FARMINGTON — The Franklin County Budget Advisory Committee voted Wednesday to send a proposed $7.7 million spending package to a public hearing on May 31.

It will be held at 6 p.m. in the upstairs courtroom at the Franklin County Courthouse.

The proposal, which includes the jail budget, is an increase of $691,560.36 over the current budget, not factoring in more than $600,000 in anticipated revenues.

The committee voted 4-2-1 Tuesday to add $163,130 to the commissioners’ budget for social service, education and economic development  programs. Earlier this month the Franklin County Community and Economic Development Consortium requested $210,000 for social, educational economic service organizations. However, Executive Director Charlie Woodwroth withdrew his request and asked for $1 to be a placeholder for next year.

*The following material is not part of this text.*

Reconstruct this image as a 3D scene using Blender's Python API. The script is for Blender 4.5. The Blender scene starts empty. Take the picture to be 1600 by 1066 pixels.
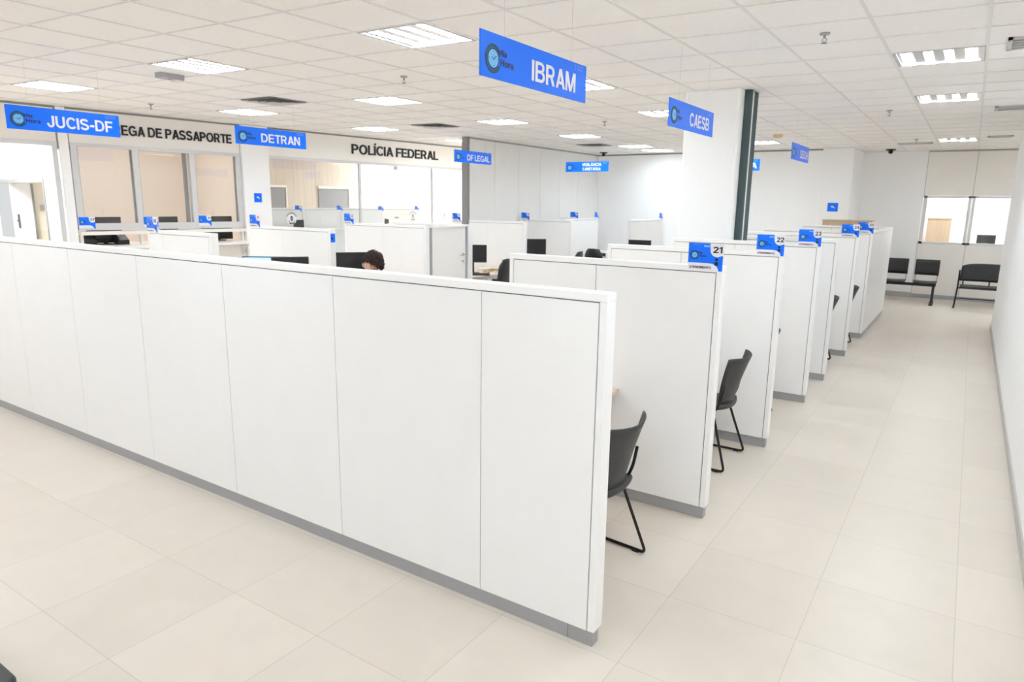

Commissioners on Tuesday awarded the organization $120,000 from the county’s tax-increment financing funds.

Commissioners eliminated funding to those agencies about five years ago.


A few representatives of the nonprofit agencies that formed the consortium several years ago spoke about the services offered and their ongoing efforts to support older residents as they age in place in their communities. A written report was given to the budget panel.

“Services range from providing home renovations for increased safety and accessibility to increasing the capacity of the entire community in broadband technology,” according to a letter to the committee from resident Fenwick “Fen” Fowler.

Wilton resident Mike Wells said some of the social service agencies are enablers and make people dependent on the agencies instead of being independent. He also mentioned most of the service providers receive state and federal funding. He requested that working people get a break.

Most committee members voiced support for the programs, with some concerned they could put the money in the budget, which commissioners are not obligated to spend, and it could increase the tax burden on taxpayers. They also worried service providers could lose out in the long run.

Commissioners offset the amount the budget committee proposed and did not approve in the past by taking it out of the undesignated fund balance.

Committee members would like to see the money come from the county to distribute the cost fairly to the towns instead of only some towns raising money for the programs.


Fowler asked the committee to not let commissioners off the hook and to provide funding to the agencies, which are spending thousands a year to support some Franklin County residents.

Budget committee member Gary McGrane of Jay said the county would get a good return on the investment. He also said there is American Rescue Plan Act funds that could be used support the agencies.

Some agencies already have over $100,000 in requests for federal funding to support projects.

Voting in favor of adding the social services request of $163,130 to the budget were McGrane, Phillips Selectman Ray Gaudette, Carrabassett Valley Selectman Bob Luce and Farmington Selectman Stephan Bunker. Opposed were Jay Selectman Tom Goding and Farmington Selectman Matt Smith.

Smith said he supported the agencies but was concerned they could lose funding unless commissioners changed their mind, which he didn’t think would happen.

Chairwoman Tiffany Maiuri, a Wilton selectperson, who supported the services, abstained because she is on the board of the Greater Franklin Economic and Community Development. The latter was  formerly known as Greater Franklin Development Council.

Adding to the higher budget proposal are higher wages for employees, escalating fuel costs and other expenses.

Following the public hearing, the Budget Advisory Committee will set a date to hold an official vote on the spending plan. The figure would go back to commissioners, who would need to have a unanimous vote to send a budget item back to the committee. The committee would then have to have a two-thirds vote of the nine-member committee to override the commissioners’ proposal.